═══ Collected material ═══

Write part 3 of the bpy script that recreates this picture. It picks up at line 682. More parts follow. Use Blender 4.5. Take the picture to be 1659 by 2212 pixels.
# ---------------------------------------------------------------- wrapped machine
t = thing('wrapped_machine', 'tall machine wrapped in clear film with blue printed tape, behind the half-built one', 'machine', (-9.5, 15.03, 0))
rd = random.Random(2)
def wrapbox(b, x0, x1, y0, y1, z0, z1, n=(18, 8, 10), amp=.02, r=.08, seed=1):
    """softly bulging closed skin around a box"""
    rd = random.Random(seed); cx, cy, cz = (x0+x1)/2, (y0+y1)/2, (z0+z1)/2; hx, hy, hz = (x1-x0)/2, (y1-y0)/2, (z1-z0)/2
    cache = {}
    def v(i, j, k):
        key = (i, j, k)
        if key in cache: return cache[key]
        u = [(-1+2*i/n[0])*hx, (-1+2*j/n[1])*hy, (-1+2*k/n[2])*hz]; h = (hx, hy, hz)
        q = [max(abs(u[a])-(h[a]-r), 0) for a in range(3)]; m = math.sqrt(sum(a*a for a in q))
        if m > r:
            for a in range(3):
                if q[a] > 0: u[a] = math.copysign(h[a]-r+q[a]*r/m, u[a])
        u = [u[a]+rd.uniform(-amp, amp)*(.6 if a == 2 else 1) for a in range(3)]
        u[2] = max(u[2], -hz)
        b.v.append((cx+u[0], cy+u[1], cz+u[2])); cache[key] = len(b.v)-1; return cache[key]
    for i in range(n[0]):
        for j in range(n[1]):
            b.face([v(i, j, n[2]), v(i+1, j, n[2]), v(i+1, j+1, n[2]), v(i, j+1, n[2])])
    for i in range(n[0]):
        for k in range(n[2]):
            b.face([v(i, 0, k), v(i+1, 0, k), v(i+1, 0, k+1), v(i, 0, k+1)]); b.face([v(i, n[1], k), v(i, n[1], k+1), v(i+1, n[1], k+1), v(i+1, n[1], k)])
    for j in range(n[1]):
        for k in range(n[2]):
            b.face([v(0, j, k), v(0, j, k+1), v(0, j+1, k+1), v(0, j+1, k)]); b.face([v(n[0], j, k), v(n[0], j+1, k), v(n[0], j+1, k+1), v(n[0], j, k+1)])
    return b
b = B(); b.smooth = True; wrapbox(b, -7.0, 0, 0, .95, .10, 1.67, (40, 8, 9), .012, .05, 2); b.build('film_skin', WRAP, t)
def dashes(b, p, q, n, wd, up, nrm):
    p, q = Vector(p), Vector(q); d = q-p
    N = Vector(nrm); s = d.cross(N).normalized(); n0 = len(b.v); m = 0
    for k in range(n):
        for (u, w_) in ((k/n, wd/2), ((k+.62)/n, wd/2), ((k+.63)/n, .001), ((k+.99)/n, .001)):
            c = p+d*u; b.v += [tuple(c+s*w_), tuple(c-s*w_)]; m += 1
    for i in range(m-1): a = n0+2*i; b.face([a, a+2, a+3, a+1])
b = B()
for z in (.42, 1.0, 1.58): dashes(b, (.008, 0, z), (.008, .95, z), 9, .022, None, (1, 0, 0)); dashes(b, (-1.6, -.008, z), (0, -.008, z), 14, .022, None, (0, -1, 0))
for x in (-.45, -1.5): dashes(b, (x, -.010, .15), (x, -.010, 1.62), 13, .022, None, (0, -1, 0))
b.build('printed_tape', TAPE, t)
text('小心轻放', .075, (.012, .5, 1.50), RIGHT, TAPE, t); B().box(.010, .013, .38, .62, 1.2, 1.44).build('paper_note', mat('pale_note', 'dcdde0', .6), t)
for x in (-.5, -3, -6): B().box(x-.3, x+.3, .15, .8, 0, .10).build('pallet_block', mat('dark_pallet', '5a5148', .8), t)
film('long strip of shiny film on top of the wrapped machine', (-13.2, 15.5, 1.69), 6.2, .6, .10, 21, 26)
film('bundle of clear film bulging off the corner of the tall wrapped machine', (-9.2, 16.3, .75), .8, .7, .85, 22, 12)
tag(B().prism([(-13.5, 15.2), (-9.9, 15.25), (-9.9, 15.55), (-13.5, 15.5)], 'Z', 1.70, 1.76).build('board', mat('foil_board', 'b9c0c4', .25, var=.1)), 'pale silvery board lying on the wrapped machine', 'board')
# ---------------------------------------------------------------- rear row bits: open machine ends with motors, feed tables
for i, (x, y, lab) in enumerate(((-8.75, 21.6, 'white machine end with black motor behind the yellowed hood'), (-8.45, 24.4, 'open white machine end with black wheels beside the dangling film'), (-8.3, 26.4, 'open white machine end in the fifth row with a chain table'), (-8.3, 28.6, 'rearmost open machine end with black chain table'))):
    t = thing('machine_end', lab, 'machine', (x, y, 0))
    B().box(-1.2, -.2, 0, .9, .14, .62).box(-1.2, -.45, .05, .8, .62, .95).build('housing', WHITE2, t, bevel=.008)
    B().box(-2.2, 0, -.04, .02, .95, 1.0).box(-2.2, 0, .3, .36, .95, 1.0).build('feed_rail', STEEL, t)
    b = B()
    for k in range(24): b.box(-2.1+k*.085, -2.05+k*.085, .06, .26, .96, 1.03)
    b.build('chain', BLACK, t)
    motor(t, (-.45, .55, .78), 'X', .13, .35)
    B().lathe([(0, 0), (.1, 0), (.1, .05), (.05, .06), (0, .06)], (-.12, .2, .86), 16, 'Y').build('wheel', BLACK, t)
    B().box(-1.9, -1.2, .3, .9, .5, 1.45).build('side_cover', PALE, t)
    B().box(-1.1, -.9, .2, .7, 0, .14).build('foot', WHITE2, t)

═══

▶ **Directions**:
Please repeat the material above, word for word and in full.

▶ **Output below**:
Write part 3 of the bpy script that recreates this picture. It picks up at line 682. More parts follow. Use Blender 4.5. Take the picture to be 1659 by 2212 pixels.
# ---------------------------------------------------------------- wrapped machine
t = thing('wrapped_machine', 'tall machine wrapped in clear film with blue printed tape, behind the half-built one', 'machine', (-9.5, 15.03, 0))
rd = random.Random(2)
def wrapbox(b, x0, x1, y0, y1, z0, z1, n=(18, 8, 10), amp=.02, r=.08, seed=1):
    """softly bulging closed skin around a box"""
    rd = random.Random(seed); cx, cy, cz = (x0+x1)/2, (y0+y1)/2, (z0+z1)/2; hx, hy, hz = (x1-x0)/2, (y1-y0)/2, (z1-z0)/2
    cache = {}
    def v(i, j, k):
        key = (i, j, k)
        if key in cache: return cache[key]
        u = [(-1+2*i/n[0])*hx, (-1+2*j/n[1])*hy, (-1+2*k/n[2])*hz]; h = (hx, hy, hz)
        q = [max(abs(u[a])-(h[a]-r), 0) for a in range(3)]; m = math.sqrt(sum(a*a for a in q))
        if m > r:
            for a in range(3):
                if q[a] > 0: u[a] = math.copysign(h[a]-r+q[a]*r/m, u[a])
        u = [u[a]+rd.uniform(-amp, amp)*(.6 if a == 2 else 1) for a in range(3)]
        u[2] = max(u[2], -hz)
        b.v.append((cx+u[0], cy+u[1], cz+u[2])); cache[key] = len(b.v)-1; return cache[key]
    for i in range(n[0]):
        for j in range(n[1]):
            b.face([v(i, j, n[2]), v(i+1, j, n[2]), v(i+1, j+1, n[2]), v(i, j+1, n[2])])
    for i in range(n[0]):
        for k in range(n[2]):
            b.face([v(i, 0, k), v(i+1, 0, k), v(i+1, 0, k+1), v(i, 0, k+1)]); b.face([v(i, n[1], k), v(i, n[1], k+1), v(i+1, n[1], k+1), v(i+1, n[1], k)])
    for j in range(n[1]):
        for k in range(n[2]):
            b.face([v(0, j, k), v(0, j, k+1), v(0, j+1, k+1), v(0, j+1, k)]); b.face([v(n[0], j, k), v(n[0], j+1, k), v(n[0], j+1, k+1), v(n[0], j, k+1)])
    return b
b = B(); b.smooth = True; wrapbox(b, -7.0, 0, 0, .95, .10, 1.67, (40, 8, 9), .012, .05, 2); b.build('film_skin', WRAP, t)
def dashes(b, p, q, n, wd, up, nrm):
    p, q = Vector(p), Vector(q); d = q-p
    N = Vector(nrm); s = d.cross(N).normalized(); n0 = len(b.v); m = 0
    for k in range(n):
        for (u, w_) in ((k/n, wd/2), ((k+.62)/n, wd/2), ((k+.63)/n, .001), ((k+.99)/n, .001)):
            c = p+d*u; b.v += [tuple(c+s*w_), tuple(c-s*w_)]; m += 1
    for i in range(m-1): a = n0+2*i; b.face([a, a+2, a+3, a+1])
b = B()
for z in (.42, 1.0, 1.58): dashes(b, (.008, 0, z), (.008, .95, z), 9, .022, None, (1, 0, 0)); dashes(b, (-1.6, -.008, z), (0, -.008, z), 14, .022, None, (0, -1, 0))
for x in (-.45, -1.5): dashes(b, (x, -.010, .15), (x, -.010, 1.62), 13, .022, None, (0, -1, 0))
b.build('printed_tape', TAPE, t)
text('小心轻放', .075, (.012, .5, 1.50), RIGHT, TAPE, t); B().box(.010, .013, .38, .62, 1.2, 1.44).build('paper_note', mat('pale_note', 'dcdde0', .6), t)
for x in (-.5, -3, -6): B().box(x-.3, x+.3, .15, .8, 0, .10).build('pallet_block', mat('dark_pallet', '5a5148', .8), t)
film('long strip of shiny film on top of the wrapped machine', (-13.2, 15.5, 1.69), 6.2, .6, .10, 21, 26)
film('bundle of clear film bulging off the corner of the tall wrapped machine', (-9.2, 16.3, .75), .8, .7, .85, 22, 12)
tag(B().prism([(-13.5, 15.2), (-9.9, 15.25), (-9.9, 15.55), (-13.5, 15.5)], 'Z', 1.70, 1.76).build('board', mat('foil_board', 'b9c0c4', .25, var=.1)), 'pale silvery board lying on the wrapped machine', 'board')
# ---------------------------------------------------------------- rear row bits: open machine ends with motors, feed tables
for i, (x, y, lab) in enumerate(((-8.75, 21.6, 'white machine end with black motor behind the yellowed hood'), (-8.45, 24.4, 'open white machine end with black wheels beside the dangling film'), (-8.3, 26.4, 'open white machine end in the fifth row with a chain table'), (-8.3, 28.6, 'rearmost open machine end with black chain table'))):
    t = thing('machine_end', lab, 'machine', (x, y, 0))
    B().box(-1.2, -.2, 0, .9, .14, .62).box(-1.2, -.45, .05, .8, .62, .95).build('housing', WHITE2, t, bevel=.008)
    B().box(-2.2, 0, -.04, .02, .95, 1.0).box(-2.2, 0, .3, .36, .95, 1.0).build('feed_rail', STEEL, t)
    b = B()
    for k in range(24): b.box(-2.1+k*.085, -2.05+k*.085, .06, .26, .96, 1.03)
    b.build('chain', BLACK, t)
    motor(t, (-.45, .55, .78), 'X', .13, .35)
    B().lathe([(0, 0), (.1, 0), (.1, .05), (.05, .06), (0, .06)], (-.12, .2, .86), 16, 'Y').build('wheel', BLACK, t)
    B().box(-1.9, -1.2, .3, .9, .5, 1.45).build('side_cover', PALE, t)
    B().box(-1.1, -.9, .2, .7, 0, .14).build('foot', WHITE2, t)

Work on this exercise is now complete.